Abstract

It may be the case that the current incapacity of the Public Choice program to effectively move to the policy and applied stage may have something to do with the way the domain of public administration is perceived (or misperceived) and approached (or sidestepped). This paper is an attempt to deal with some of the challenges emerging from this observation and it has several main objectives: First, to briefly outline the nature of Public Administration as a field, with a view to better understand its inherent link with Public Choice and why in order to gain policy relevance, Public Choice needs to systematically engage it. Clarifying this point will give an enhanced sense of the meaning and context of the Ostroms’ work in this respect: An attempt to promote the Public Choice perspective in Public Administration, and the Public Administration perspective in Public Choice.
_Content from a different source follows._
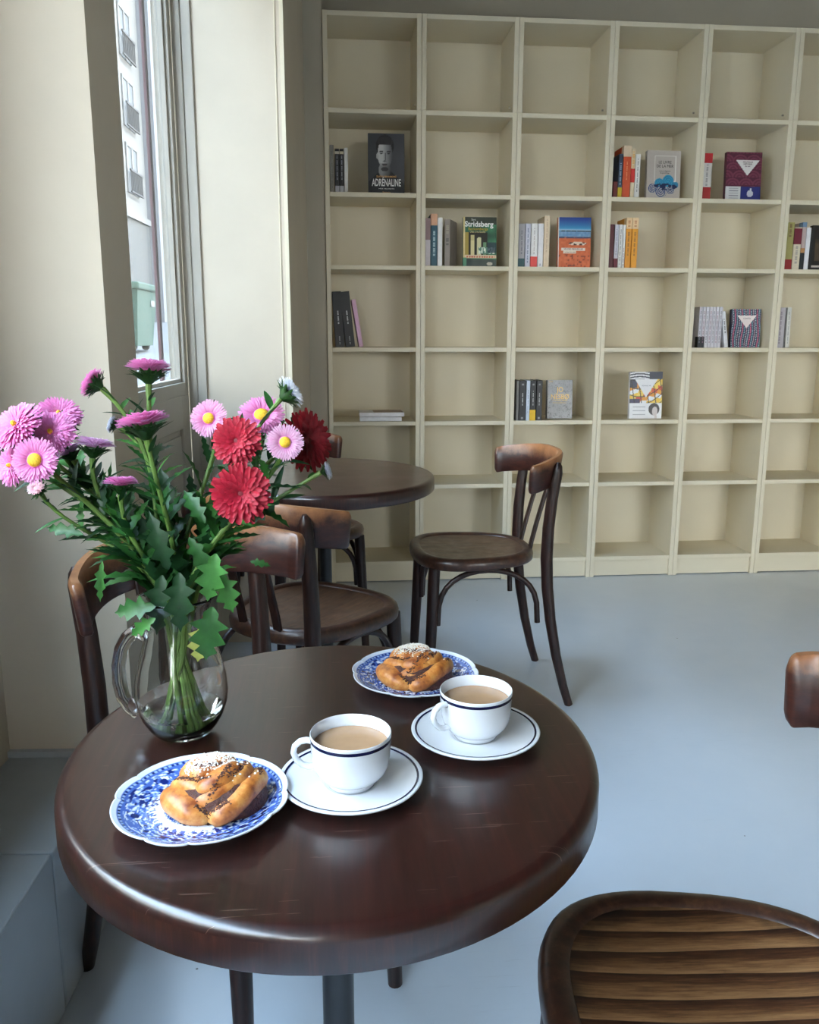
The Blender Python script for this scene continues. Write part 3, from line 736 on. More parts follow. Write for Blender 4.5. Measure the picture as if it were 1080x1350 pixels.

Second, to take a closer look at the nature, significance and reception of Ostroms’ work in the field of Public Administration and to substantiate the claim that the Ostroms were the main advocates of Public Choice in Public Administration studies and that they were recognized as such by the field. The evidence is overwhelming and the fact that this essential side of their contribution seems to be largely neglected today requires some explanation. Third, to take note of the reception of the Ostroms’ Public Administration perspective in the context of Public Choice - or more precisely, of the fiasco of that. Last but not least, to look at what could be said about the limits of the standard Public Choice approach, when seen from the viewpoint of the Ostroms and what the insights gained that way may mean to us today.